Du côté de l’ASE, la nuance s’impose. Une première famille d’accueil aimante et sable qui disparaît bien trop vite, remplacée par cette Madame Khadija au profil des plus atypique, avec qui se tricotera un mélange d’épreuves et d’affection mutuelle que ni l’un ni l’autre ne se reconnaitront jamais. Une assistante sociale référente bienveillante qui suivra Skander tout au long de son placement. Autant de personnages forts agissant comme des tuteurs de résilience des plus opérant. Et si le couperet du suivi institutionnel tombe aux 21 ans, un contrat jeune majeur lui sera proposé jusque-là, malgré la tentation de l’argent facile qui sera dûment sanctionnée par le tribunal pour enfants.
Car, l’adolescent l’a vécu cet apprentissage rythmé par la loi de la rue, par la confrontation aux rites de l’affrontement violent entre bandes de quartiers concurrents et par une délinquance de survie autant que d’affiliation.
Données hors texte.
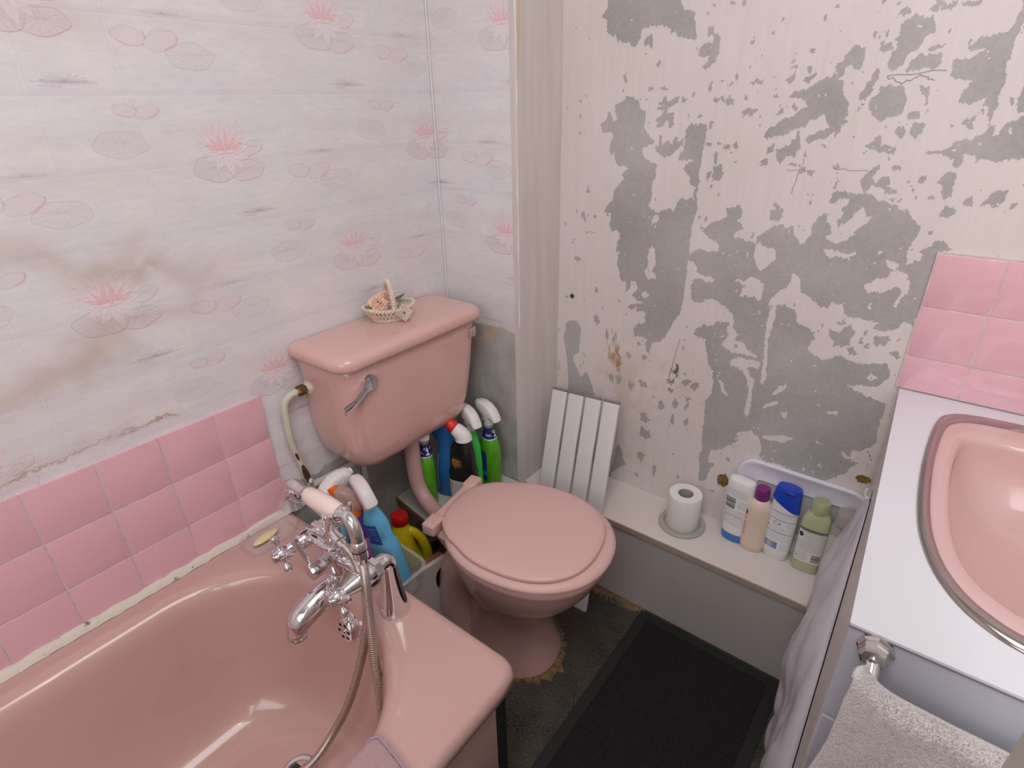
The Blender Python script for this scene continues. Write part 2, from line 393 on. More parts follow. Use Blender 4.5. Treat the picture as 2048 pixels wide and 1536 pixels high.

Mais surtout une envie de s’en sortir, alimentée par une passion de la lecture, par une ouverture d’esprit et une curiosité face au monde. L’inattendue réussite scolaire de Skander lui ouvre des possibilités insoupçonnées. Il passera du petit trafic de shit au droit des affaires. Etonnante reconversion pour un ancien jeune trafiquant !
Le tout nous est décrit à hauteur d’un enfant, puis d’un adolescent au regard ingénu et spontané, mais pas dénué d’humour qui ne semble se formaliser d’aucune des épreuves endurées. Un peu comme si le retrait de ses ressentis les plus profonds laissait la place à la description de toutes les facettes de la vraie vie avec ses moments de grâce et ses turpitudes. Il y a beaucoup de charme et de poésie dans ce roman épique à la fois décalé et digne du meilleur des styles réalistes. Il réussit à transcender avec habileté un parcours aux conditions pas vraiment idéales, sans tomber ni dans les clichés, ni dans les stéréotypes qui collent si souvent tant à la banlieue qu’à l’ASE.